I am not a regular reader of Wired but stumbling across it in Mexico the other day after two weeks offline was refreshing, especially this piece about game testing at Microsoft Games User Research. The article basically describes the work done on Halo 3 by a team of user researcher. Some excerpts i found interesting:
"Pagulayan's team quickly went to work building tools for extracting gameplay data, including the location of each player and when and where they fired weapons, rode vehicles, killed aliens, and died. They ran weekly tests, analyzing 2,300 hours of play by 400 gamers in under two months. Over and over again, they found snags — a mutant alien that was far too powerful, a lava pit that too many players fell into. (...) Some tests include a pop-up box that interrupts the player every few minutes, asking them to rate how engaged, interested, or frustrated they are. Pagulayan also has gamers talk out loud about what they're experiencing, providing a stream-of-consciousness record of their thought process as they play. (...) After each session Pagulayan analyzes the data for patterns that he can report to Bungie. For example, he produces snapshots of where players are located in the game at various points in time — five minutes in, one hour in, eight hours in — to show how they are advancing. If they're going too fast, the game might be too easy; too slow, and it might be too hard. He can also generate a map showing where people are dying, to identify any topographical features that might be making a battle onerous. And he can produce charts that detail how players died, which might indicate that a particular alien or gun is proving unexpectedly lethal or wankishly impotent. The lab also records video footage of every testing session and hyperlinks these clips to the individual progress reports. If the design team wonders why players are having trouble in a particular area, they can just pull up a few test games to see what's going wrong"

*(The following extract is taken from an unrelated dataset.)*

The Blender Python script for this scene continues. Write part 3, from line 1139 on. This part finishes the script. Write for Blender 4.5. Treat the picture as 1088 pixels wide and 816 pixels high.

Interesting enough, there are some result examples, about spatial behavior that I found pertinent:
"Pagulayan pulls up an early map of Jungle; on it are superimposed the locations of about 30 testers after half an hour of play. The dots are scattered throughout the terrain. This, he says, is bad: It means that people were wandering aimlessly instead of progressing through the level. "People were lost," Pagulayan says. "There wasn't much deep analysis to do here." To solve such problems, the designers must subtly direct player movement by altering the world in small ways. In this case, they decided to change the geography of the Jungle level so that in certain places players had to jump down a steep ledge to reach the next area."
This is very similar to what Ubi Soft employed for Splinter Cell (see here).
See the two examples they give:
The first one shows how "players wandered lost around the Jungle level: Colored dots showing player location at five-second intervals (each color is a new time stamp) were scattered randomly. So Bungie fixed the terrain to keep players from backtracking. Sure enough, the dots clustered by color, showing that players were moving smoothly through the map."
This one is about "player deaths (represented in dark red on this "heat map" of the level) were skewing toward the base on the left, indicating that forces invading from the right had a slight advantage. After reviewing this image, designers tweaked the terrain to give both armies an even chance.
Why do I blog this? although these techniques are common in User Experience, it's good to see how they are applied and which sort of results they lead to.